MAC address location in EVPN is already a bit harder to tackle. EVPN supports MAC mobility, so we can expect multiple PE-devices to see the same MAC address at different times – a typical case of multiple writers in a last writer wins distributed system.

A seemingly trivial way to figure out order of updates would be to use timestamps and synchronized clocks on all devices… but perfect clock synchronization usually turns out to be a nightmare, so EVPN settled for a simple counter carried in MAC mobility extended BGP community. Whenever a PE-device encounters a local MAC address that has already been advertised by another PE-device it increments the sequence number and advertises the new MAC address mapping. Of course it’s possible for two devices to get into a chicken fight when both of them see the same local MAC address; apart from a few guidelines, RFC 7432 left the details of that interesting corner case as an exercise for the implementers.

Implementing Sequentially Consistent State

Some SDN controllers implement sequentially consistent state with update in a central place approach:

  • Changes to any bit of information can be made only by one of the controller nodes;
  • Those changes are eventually propagated to all other nodes.
  • Some controller clusters use shards for performance reasons – different bits of information are “owned” by different cluster members.

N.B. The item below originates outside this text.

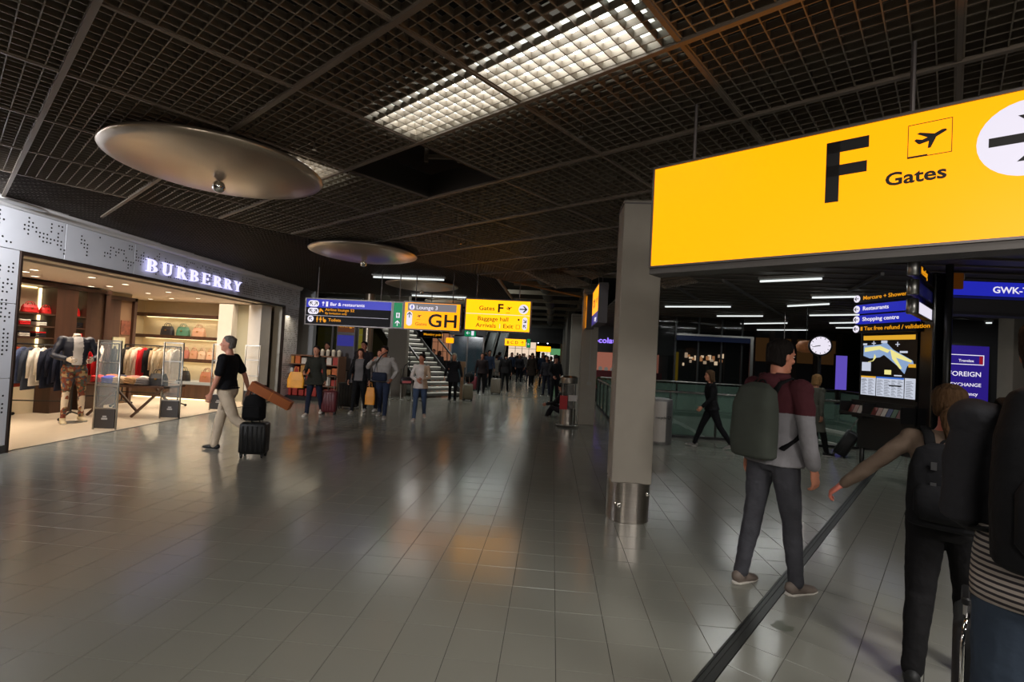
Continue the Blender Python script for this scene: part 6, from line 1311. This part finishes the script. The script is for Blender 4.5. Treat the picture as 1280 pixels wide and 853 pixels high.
# --- mannequin in the shop
quilt = M('quilted_navy', (28, 34, 52), .45, bump=.3, bs=6, stretch=(.2, .2, 14))
pat = M('patterned_leggings', (150, 100, 70), .7)
nt = pat.node_tree; vo = nt.nodes.new('ShaderNodeTexVoronoi'); vo.inputs['Scale'].default_value = 26; tc = nt.nodes.new('ShaderNodeTexCoord'); cr = nt.nodes.new('ShaderNodeValToRGB'); cr.color_ramp.interpolation = 'CONSTANT'
for p_, c in ((.0, (140, 80, 50)), (.3, (70, 80, 66)), (.5, (176, 150, 110)), (.66, (120, 56, 44)), (.82, (84, 88, 100))):
    e_ = cr.color_ramp.elements[0] if p_ == 0 else cr.color_ramp.elements.new(p_); e_.position = p_; e_.color = (*lin(c), 1)
sx_ = nt.nodes.new('ShaderNodeSeparateColor'); nt.links.new(tc.outputs['Object'], vo.inputs['Vector']); nt.links.new(vo.outputs['Color'], sx_.inputs[0]); nt.links.new(sx_.outputs[0], cr.inputs[0]); nt.links.new(cr.outputs[0], nt.nodes['Principled BSDF'].inputs['Base Color'])
mn = person('headless shop mannequin in a navy puffer jacket and patterned leggings by the racks', (-8.55, 8.35), 120, 1.84, headless=True, pose=dict(rl=(6, 2, 3), ll=(-4, 6, 5), ra=(10, 22, 76, -30), la=(10, 22, 76, -30), lean=0), skin=(222, 208, 190), top=(28, 34, 52), topm=quilt, top_style='jacket', hem=1.0, trousers=(150, 100, 70), wide_legs=.8, tname=pat, shoes=(200, 184, 150), name='mannequin', category='mannequin',
    top2=(lambda c: c.y > .07 and abs(c.x) < .07, cloth('mannequin_shirt', (214, 212, 214))))
q = PB(); q.lathe([(.17, 0), (.17, .012), (.02, .015), (.0, .015)], seg=24); q.obj('base_plate', STEEL2, mn['t'])
# --- the crowd at the far end of the hall: a few builds copied
protos = []
cols = [((34, 32, 38), (26, 28, 40)), ((74, 36, 44), (28, 28, 34)), ((92, 88, 86), (36, 40, 58)), ((46, 54, 74), (24, 24, 30)), ((120, 112, 104), (40, 38, 40)), ((28, 26, 28), (30, 30, 34)), ((60, 50, 44), (34, 36, 48))]
LB = 'person in the distant dark crowd filling the far end of the hall'; GR = 'people in the distant crowd'
rc_ = random.Random(21); spots = []
for k in range(80):
    y = 23 + 26 * rc_.random() ** .8; x = rc_.uniform(-.20 * y, -.015 * y + .3)
    if (abs(x + 2.0) < .45 and y < 27) or (x < -2.8 and 29.8 < y < 38.2) or (x < -1.2 and 42.5 < y < 46): continue
    if all((x - a) ** 2 + (y - b_) ** 2 > .45 for a, b_ in spots): spots.append((x, y))
for (x, y) in ((-5.3, 23.2), (-4.7, 24.0), (-4.1, 22.9), (-5.9, 24.6), (-3.5, 24.8), (-.2, 20.8), (.15, 22.0), (-.05, 24.5), (-.5, 26.4)): spots.append((x, y))
for k in range(6):
    pr = person(LB, (0, 0), 0, 1.64 + .04 * (k % 4), female=k % 2 == 1, vox=.02, hairstyle=('short', 'bob', 'short', 'ponytail', 'short', 'long')[k], top=cols[k][0], trousers=cols[k][1], skin=(170, 112, 90), hair=((30, 24, 22), (60, 40, 30), (90, 66, 44))[k % 3],
        pose=(dict(rl=(14, 4, 2), ll=(-12, 14, 2), ra=(-10, 10, 4, 6), la=(12, 10, 26, 4)) if k % 2 else dict(rl=(2, 0, 3), ll=(-2, 4, 3), ra=(4, 10, 30, 0), la=(2, 10, 8, 6))), group=GR, top_style=('jacket', 'coat', 'hoodie', 'jacket', 'coat', 'shirt')[k])
    protos.append(pr['t'])
for k, (x, y) in enumerate(spots):
    src = protos[k % 6]
    if k < 6: c = src
    else:
        c = src.copy(); C.objects.link(c)
        for ch in list(src.children):
            d_ = ch.copy(); C.objects.link(d_); d_.parent = c
            if ch.name.split('.')[0] in ('jacket', 'coat', 'sweatshirt', 'shirt') and k % 3:
                cc = cols[(k * 5) % 7][0]; d_.material_slots[0].link = 'OBJECT'; d_.material_slots[0].material = cloth('top_%d_%d_%d' % cc, cc)
            for g_ in ch.children: e_ = g_.copy(); C.objects.link(e_); e_.parent = d_
    ci = (k * 5) % 7 if (k >= 6 and k % 3) else k % 6
    c['label'] = 'distant walker in a %s top in the %s part of the far crowd' % (('charcoal', 'maroon', 'light grey', 'slate blue', 'beige-grey', 'black', 'dark brown')[ci], 'left' if x / y < -.13 else 'middle' if x / y < -.06 else 'right')
    c.location = (x, y, 0); c.rotation_euler = (0, 0, rc_.uniform(-.6, .6) + (pi if rc_.random() < .6 else 0)); s_ = rc_.uniform(.95, 1.05); c.scale = (s_, s_, s_)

If you’re thinking about write and read database replicas with asynchronous or lazy replication, you’re not far off the mark.

A consensus protocol like Paxos or Raft is another commonly used alternative.

Implement Strictly Consistent State

Strictly consistent state is typically implemented with a transactional (ACID) database, although a consensus protocol is also a viable alternative.

Distributed transactional databases are hard to implement and scale (see two-phase commit). It’s more convenient to use lazy replication for backup purposes and make all reads against the write replica to ensure strict consistency, yet again using shards if needed to improve performance.

Alternatively, you could avoid this problem altogether by not implementing functionality that requires strict consistency. For example, NSX-T Federation implements static DHCP mappings (configuration change requiring sequential consistency) instead of dynamic DHCP mappings (which would require strict consistency).

Why Does It Matter?

We started with “why can’t we have a distributed SDN controller (because resiliency) that would survive network partitioning?”.

Long story short (because this blog post is already way too long): systems requiring sequential or strict consistency cannot also have availability and partition tolerance (aka CAP theorem). They either cannot survive a network partition (bad idea) or cannot be fully available during the partition.